Der „Watschenmann“. Schlechter steht es um Westligakonkurrent Austria Salzburg. 2005 als Fanprojekt in der Tradition der von Red Bull übernommenen „alten“ Austria gegründet, marschierte der Klub von der achten Spielklasse in die Erste Liga (2015/16), in fünf bis sechs Jahren wollte man Bundesliga spielen. Zum Verhängnis wurde die untaugliche Heimstätte in Maxglan. Es hagelte Geldstrafen und Punkteabzüge, die Mehrkosten für Umbau und Ausweichstadion sind offizielle Insolvenzursache. Der Konkurs wurde abgewendet, mit dem Verfahren einher ging aber der Zwangsabstieg. 600.000 Euro beträgt nun die Schuldenlast.

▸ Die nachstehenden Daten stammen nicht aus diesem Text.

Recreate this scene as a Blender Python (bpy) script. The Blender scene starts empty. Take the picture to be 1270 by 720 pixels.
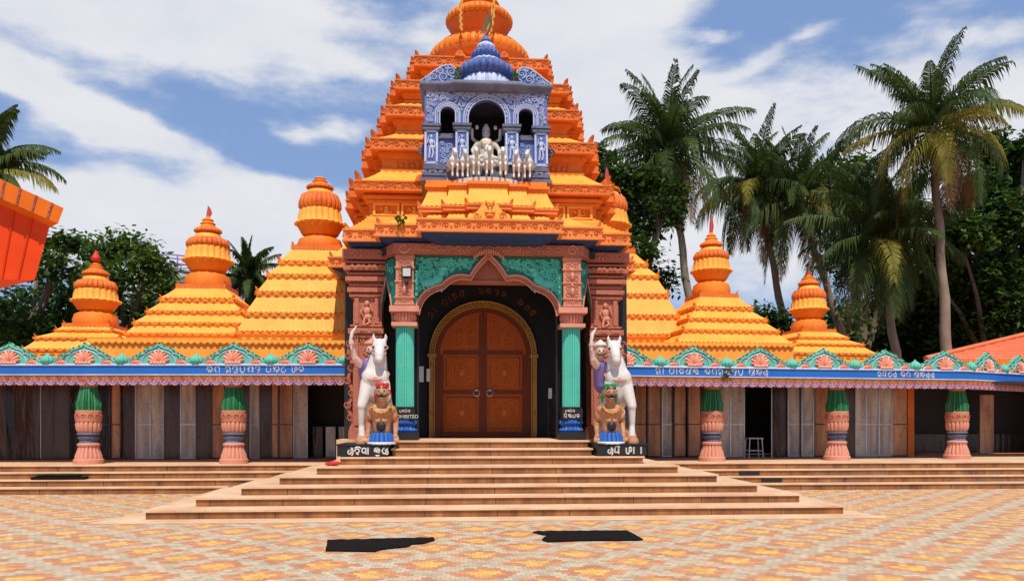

Dennoch, die Begeisterung für das Projekt lebt. Salzburgs Tormannlegende Otto Konrad ist als neuer Obmann im Gespräch, zum Beinahe-Aus des Klubs sagt er: „Da waren Dinge, die man hätte sehen müssen.“ Zudem habe der Verein Versprechen nicht eingehalten. „Das Wichtigste ist, dass jetzt die Gläubiger befriedigt werden. Die Austria muss sich wieder Handschlagqualität erarbeiten.“ Zwei potenzielle Sponsoren gibt es bereits, beide haben aber ein Rücktrittsrecht, sollten die Problemfans der Austria wieder auffällig werden. Immer wieder hat sich der Klub in die Geiselhaft einiger Krawallbrüder begeben. Auch hier sei der richtige Weg eingeschlagen, meint Konrad. Es klingt, als würde der „Watschenmann der Liga“ (Konrad) einen Neuanfang wagen. Einen neuerlichen Profibetrieb will die Austria dabei zumindest nicht aus den Augen verlieren.

Die Fußballkrise an der Salzach, man kann sie wohl auch als Erneuerungsprozess deuten. Nur durchlaufen ihn gerade alle Salzburger Klubs gleichzeitig.